If you plant some more lettuce seeds weeks after the initial planting (perhaps during late spring or early summer), you’d have successive crops and keep harvesting fresh greens for longer.

Spacing Lettuce Plants

As the lettuce seedlings grow, thinning them creates more space for the plants to form mature sized heads. Purchased seedlings will come with specific spacing requirements. However, a space of 10-12 inches works generally.

If you’re growing baby lettuce, you can reduce the space to about 6-8 inches. This is great for baby romaine lettuce. Summarily for mature-sized heads, you’ll need more space, at least 10 inches apart. However, 5 to 6 inches will be just fine for baby crops.

 

 

Growing Lettuce Plants The Right Way

Once you’ve planted your lettuce, you need to constantly ensure the environment is favourable for their development.

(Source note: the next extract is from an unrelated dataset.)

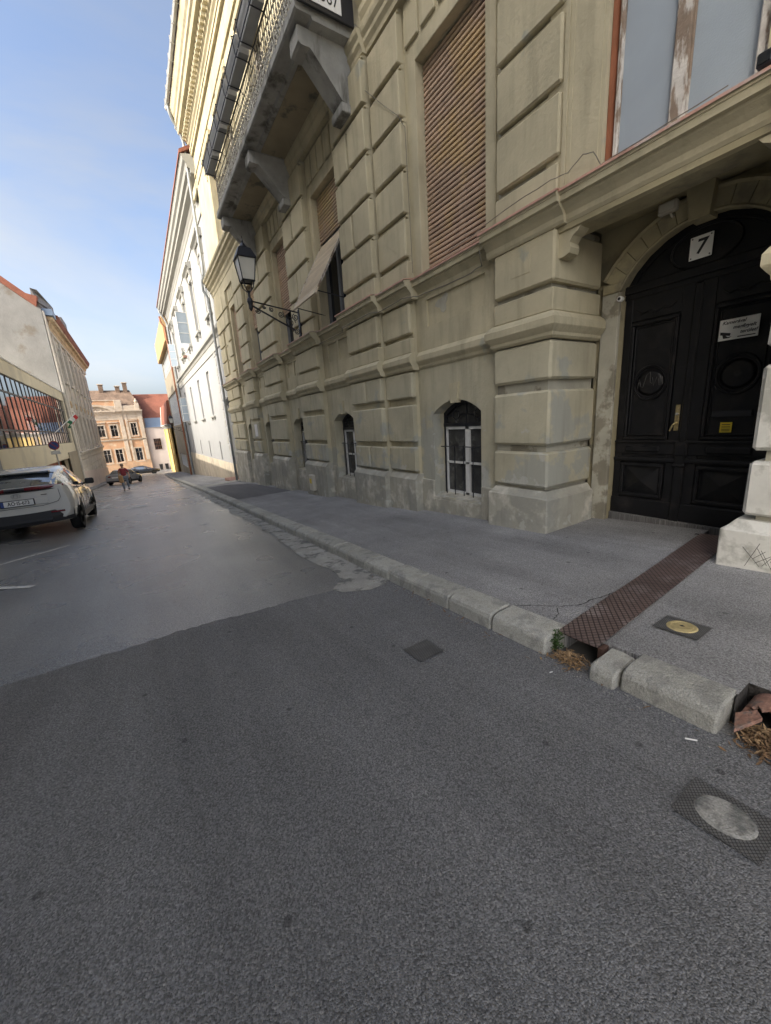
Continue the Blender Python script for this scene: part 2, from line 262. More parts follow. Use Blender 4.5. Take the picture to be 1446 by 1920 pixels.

Lettuce plants need constant moisture if you want a great-tasting harvest. Those plants which suffer from heat stress will produce bitter leaves and bolt. Bolting refers to a situation where the plant begins to produce flowers instead of leaves.

For those in the northern regions where the temperatures could get extremely cold, protect your plants with row covers from frost. You can either place the cover the lettuce directly or float above with hoops.

If the spring weather suddenly becomes very hot, you’ll need to provide some shade for your lettuce plants. You can easily create hoops using materials such as a metal wire or PVC conduit and place a shade cloth on top, secure the cloth with clips. The shade cloth will protect your lettuce plants from heat and delay bolting.

If you already added some organic matter or compost to the soil before planting, then you don’t need to add extra fertilizer as the lettuce plant grows fast.

Lettuce Pests

Slugs and deer are common pests which attack lettuce plants. Diatomaceous earth will repel slugs from your lettuce; ensure you apply again if it rains. To wade off rabbits or deer from your lettuce, willow cloches or chicken wire will help. You can also create a mini hoop right over the lettuce bed and cover with chicken wire or bed netting.

 

Any fabric used as an insect barrier will suffice too.

Aphids are also pests of lettuce plants. They drink up the leave’s juice which causes distortion. Mild infestation might not be noticed as the lettuce plants develop fasts. When you harvest lettuce, don’t skip washing before use. If the aphids become too much, spray plants with soapy water to remedy the situation. You might have to do so a couple of times.

Harvest Time!

Within a few weeks, the lettuce begins to produce healthy leaves (if you treated it right). How do you harvest?

If you want baby greens, pick young leaves separately or just harvest the young plant. For loose-leaf or full head varieties, pick outer leaves.

The full head can be harvested by slicing off about one inch above ground level.

Growing the lettuce plant right doesn’t require too much. With the ideal environment, you’ll be harvesting fresh, tasty lettuce in no time. Enjoy!